Wednesday, August 4, 2010

One Hour Clutter Cutter - is that any way to treat your home?

Now that I have found the secret to the “If you only have one hour…” pearls of wisdom listed in the BHG “Storage” issue, I suppose that you want to hear what they are! The first was in an article about Kitchen Spaces – Solutions: Corner Storage that was all about using the “wasted space” in the corner of your kitchen counter and cabinets. They suggest that you buy “bins or baskets the width of the cabinet opening and place them on each shelf inside a corner cabinet. Fill each container with small items (utensils, dessert plates, dry goods) and pull out to access.” They go on to say, “While you do sacrifice some space in the back and side of the cabinet, you’re less likely to lose items.”

In my kitchen, I couldn’t afford to lose that valuable space in the back and side of the cabinet; the width of the door is very narrow compared to the size of the cabinet inside. In fact, the corner cabinets are some of the larger cabinets in my kitchen, particularly the lower cabinet. My lower corner cabinet came with a two-tier turntable that I use for pantry type items – taller oil and vinegar bottles, large coffee containers and bags of things like sweetener or flour that I use less often. Sometimes I might spin the contents around a time or two before I locate an item, but as far as I know, nothing has ever fallen off the back. This round object in a relatively square space allows me to store items in the back corners and just inside the door and still not block the free spinning of the turntable. I have tall items like a thermos in the back corners because I can see them when I need them and just inside the door I can fit some skinny bottles that might topple if they were placed on the Lazy Susan.

If your cabinet didn’t come with a turntable feature, you can purchase separate Lazy Susans for each fixed shelf in the cabinet or remove the shelf and purchase a double or triple-tiered turntable that can be found in many home stores. I have found an assortment of sizes at The Container Store or online at www. and there is even a website called that not only has graduated diameters but also space saving stackable kinds. Pay attention to the door of your corner cabinet. Some have a double-panel door that closes into a 90 degree angle but some, like mine, have a single door set at a 45 degree angle to the adjacent cabinets.
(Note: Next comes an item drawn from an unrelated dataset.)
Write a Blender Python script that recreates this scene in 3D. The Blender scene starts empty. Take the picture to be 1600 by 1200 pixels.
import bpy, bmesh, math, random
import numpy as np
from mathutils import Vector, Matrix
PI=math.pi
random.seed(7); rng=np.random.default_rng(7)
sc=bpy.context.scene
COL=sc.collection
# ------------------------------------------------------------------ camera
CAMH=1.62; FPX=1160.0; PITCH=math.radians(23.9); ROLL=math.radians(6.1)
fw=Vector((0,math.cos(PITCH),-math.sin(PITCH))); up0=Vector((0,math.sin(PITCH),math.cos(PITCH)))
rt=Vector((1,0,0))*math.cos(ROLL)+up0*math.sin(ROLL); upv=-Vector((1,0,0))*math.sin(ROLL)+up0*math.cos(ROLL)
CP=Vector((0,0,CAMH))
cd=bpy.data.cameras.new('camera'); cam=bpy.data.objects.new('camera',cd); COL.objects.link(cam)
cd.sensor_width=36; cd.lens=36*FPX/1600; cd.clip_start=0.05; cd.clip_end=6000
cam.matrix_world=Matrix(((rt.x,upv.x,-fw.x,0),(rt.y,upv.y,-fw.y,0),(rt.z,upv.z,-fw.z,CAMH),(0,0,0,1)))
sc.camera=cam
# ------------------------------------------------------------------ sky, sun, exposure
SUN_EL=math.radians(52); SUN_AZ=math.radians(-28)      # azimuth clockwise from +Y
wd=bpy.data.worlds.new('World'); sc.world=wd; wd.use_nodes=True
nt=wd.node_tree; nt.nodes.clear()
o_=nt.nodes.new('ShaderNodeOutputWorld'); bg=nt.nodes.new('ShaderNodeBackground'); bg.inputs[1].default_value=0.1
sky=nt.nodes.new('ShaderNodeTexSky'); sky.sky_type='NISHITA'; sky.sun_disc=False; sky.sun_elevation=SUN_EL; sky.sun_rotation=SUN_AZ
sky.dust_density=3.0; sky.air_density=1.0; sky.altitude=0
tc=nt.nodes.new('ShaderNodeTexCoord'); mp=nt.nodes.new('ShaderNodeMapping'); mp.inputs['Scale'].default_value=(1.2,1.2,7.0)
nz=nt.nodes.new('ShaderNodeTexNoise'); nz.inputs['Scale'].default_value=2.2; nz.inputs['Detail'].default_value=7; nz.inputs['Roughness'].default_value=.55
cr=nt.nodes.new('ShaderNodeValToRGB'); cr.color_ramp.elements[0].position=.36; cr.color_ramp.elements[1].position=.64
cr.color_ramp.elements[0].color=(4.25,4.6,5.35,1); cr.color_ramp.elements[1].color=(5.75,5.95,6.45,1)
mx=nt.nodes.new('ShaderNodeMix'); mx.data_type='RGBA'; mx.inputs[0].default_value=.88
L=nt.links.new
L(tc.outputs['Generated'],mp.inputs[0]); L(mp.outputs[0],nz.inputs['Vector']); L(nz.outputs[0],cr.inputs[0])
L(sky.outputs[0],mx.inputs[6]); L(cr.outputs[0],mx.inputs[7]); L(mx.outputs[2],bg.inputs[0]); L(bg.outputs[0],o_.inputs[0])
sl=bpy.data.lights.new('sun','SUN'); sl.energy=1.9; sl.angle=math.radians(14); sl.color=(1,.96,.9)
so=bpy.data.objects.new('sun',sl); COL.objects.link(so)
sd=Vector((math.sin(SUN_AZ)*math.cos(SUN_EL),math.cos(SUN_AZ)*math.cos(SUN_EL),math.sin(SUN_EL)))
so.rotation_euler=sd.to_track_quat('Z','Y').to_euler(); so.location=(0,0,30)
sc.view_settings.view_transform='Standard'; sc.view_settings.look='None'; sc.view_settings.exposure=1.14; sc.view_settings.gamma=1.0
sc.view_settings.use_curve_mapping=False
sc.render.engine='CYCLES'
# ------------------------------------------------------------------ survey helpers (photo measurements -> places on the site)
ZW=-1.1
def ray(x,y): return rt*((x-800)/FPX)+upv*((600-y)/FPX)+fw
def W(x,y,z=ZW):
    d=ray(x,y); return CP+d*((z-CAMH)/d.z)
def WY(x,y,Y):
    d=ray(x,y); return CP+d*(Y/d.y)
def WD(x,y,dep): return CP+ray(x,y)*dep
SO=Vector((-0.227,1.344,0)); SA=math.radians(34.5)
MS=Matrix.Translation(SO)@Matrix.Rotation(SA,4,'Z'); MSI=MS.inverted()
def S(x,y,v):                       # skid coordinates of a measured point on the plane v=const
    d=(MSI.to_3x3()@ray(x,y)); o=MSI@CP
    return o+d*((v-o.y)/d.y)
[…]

The double door type cabinet needs a turntable that is notched to get maximum use of the available storage.

By the way, the turntable options are listed in the article itself on Corner Storage, but the Clutter Cutter box is where the idea of a basket just inside the door was suggested. I am not sure that in BHG’s haste to create quick fixes, that they are offering the best solution. It goes back to the idea that a quick fix is not the best fix…take your time and do it right! Number 2 coming tomorrow!

Tuesday, August 3, 2010

Go on a Clutter Diet and Shed Pounds (of junk)
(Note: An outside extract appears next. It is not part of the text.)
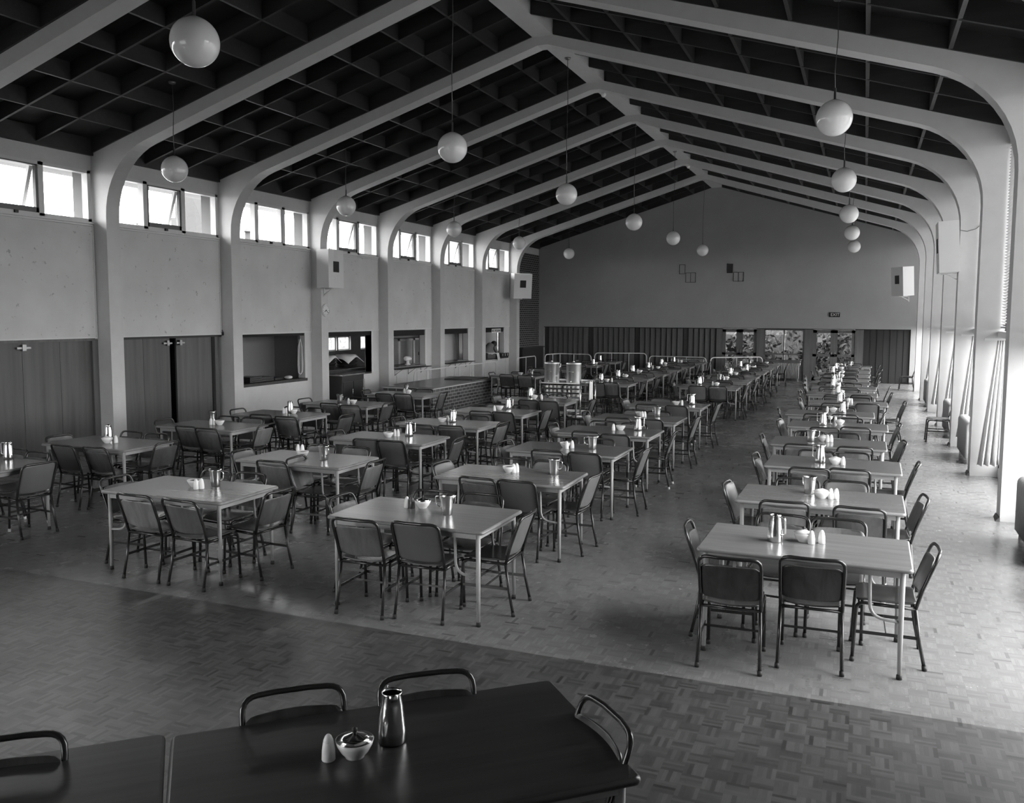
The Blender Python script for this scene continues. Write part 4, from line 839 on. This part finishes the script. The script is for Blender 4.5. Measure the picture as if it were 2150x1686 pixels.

Judy, one of my fellow staff members, purchased the Better Homes and Gardens Special Interest Publication titled, “Storage: Get Organized Today” which has the enticing message on the front “Second Printing - Back by Popular Demand!” One of the items listed on the cover to be found inside, in fact the first item listed, is “One-Hour Clutter Cutters.” This was the reason that Judy purchased the magazine at the princely sum of $6.99. She combed the contents and thumbed through the magazine but never found an article on One-Hour Clutter Cutters so she gave it over to me for our de-clutter club. I too dug through the contents for some time trying to locate this holy grail of de-cluttering advice. Finally, I found it! In the very end of the letter from the Editor (who reads that?) I found the following message: “…we’re thrilled to share our quick tips for making storage your own. In particular, look for the ‘If you only have one hour…’ tip boxes throughout the issue.”
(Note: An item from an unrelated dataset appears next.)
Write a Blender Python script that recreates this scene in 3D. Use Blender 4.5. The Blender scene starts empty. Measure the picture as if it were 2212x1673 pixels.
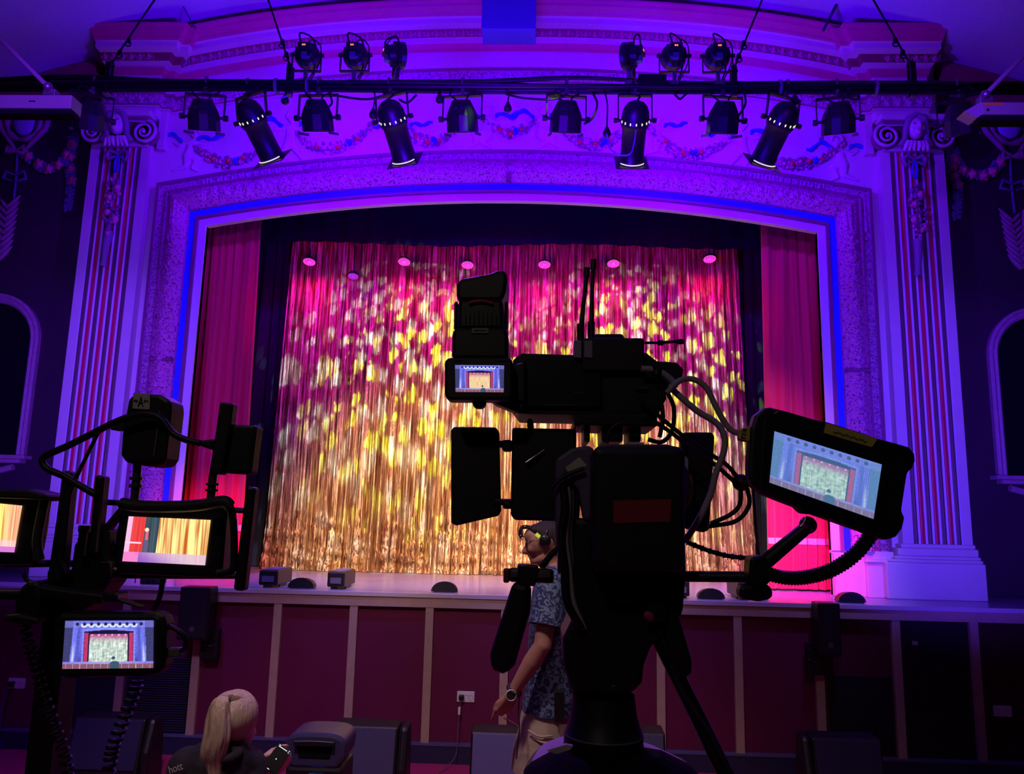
import bpy, bmesh, math, random
from mathutils import Vector, Matrix, noise
random.seed(7)
SC = bpy.context.scene
COL = SC.collection
PI = math.pi
R = math.radians

# ---------------------------------------------------------------- camera
FPX, IW, IH = 1666.0, 2212, 1673
_p, _y, _r = R(9.45), R(-2.023), R(1.318)
CAM = Vector((0.348, -6.803, 1.876))
_f = Vector((math.sin(_y)*math.cos(_p), math.cos(_y)*math.cos(_p), math.sin(_p)))
_rt0 = Vector((math.cos(_y), -math.sin(_y), 0))
_u0 = _rt0.cross(_f)
_rt = _rt0*math.cos(_r) + _u0*math.sin(_r)
_u = -_rt0*math.sin(_r) + _u0*math.cos(_r)
cd = bpy.data.cameras.new('camera')
cam = bpy.data.objects.new('camera', cd)
COL.objects.link(cam)
m = Matrix((_rt, _u, -_f)).transposed().to_4x4()
m.translation = CAM
cam.matrix_world = m
cd.sensor_fit = 'HORIZONTAL'
cd.sensor_width = 36.0
cd.lens = FPX*36.0/IW
cd.clip_start = 0.05
SC.camera = cam

def ray(U, V): return _f + _rt*((U-IW/2)/FPX) - _u*((V-IH/2)/FPX)
def atY(U, V, Y):
    d = ray(U, V); return CAM + d*((Y-CAM.y)/d.y)
def atZ(U, V, Z):
    d = ray(U, V); return CAM + d*((Z-CAM.z)/d.z)

# ---------------------------------------------------------------- world, exposure
w = bpy.data.worlds.new('world'); SC.world = w; w.use_nodes = True
w.node_tree.nodes['Background'].inputs[0].default_value = (0.05, 0.02, 0.16, 1)
w.node_tree.nodes['Background'].inputs[1].default_value = 0.10
SC.view_settings.view_transform = 'Standard'
SC.view_settings.look = 'None'
SC.view_settings.exposure = 0.0
SC.view_settings.gamma = 1.0
SC.cycles.use_denoising = True
SC.cycles.max_bounces = 5
SC.cycles.sample_clamp_indirect = 3.0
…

I went back through the issue and sure enough there were these little boxes, outlined with a dashed line, as if you might cut them out, hovering over a few of the pretty photos of clean, uncluttered interiors. But in another exhaustive search I found only four of these tip boxes with no more than two or three sentences each! Since I did not pay the seven dollars, I am not going to feel cheated, but it does go to show you what the editors of Better Homes and Gardens thought would best sell the magazine to consumers – the promise of cutting clutter in just one hour!

Now let’s be realistic. Just like losing weight, the pounds (and the junk) that we have accumulated took many years to add up. You are not going to shed any significant amount of weight (or clutter) with a quick-fix plan. These are useful tips included in these pages, but you are not going to solve your clutter problem without giving yourself permission to take it slowly, one step at a time. Remember the 20 minute rule of setting a timer for anywhere from 15 to 20 minute increments and stopping before you wear yourself out. If you enjoy the work and do it thoroughly and logically, it seems to me that you are more likely “to keep it off permanently.” But, as any good doctor or de-cluttering coach will tell you, you have to modify your behavior to not acquire the stuff in the first place, just like to have to be careful for your whole life what you put in your mouth.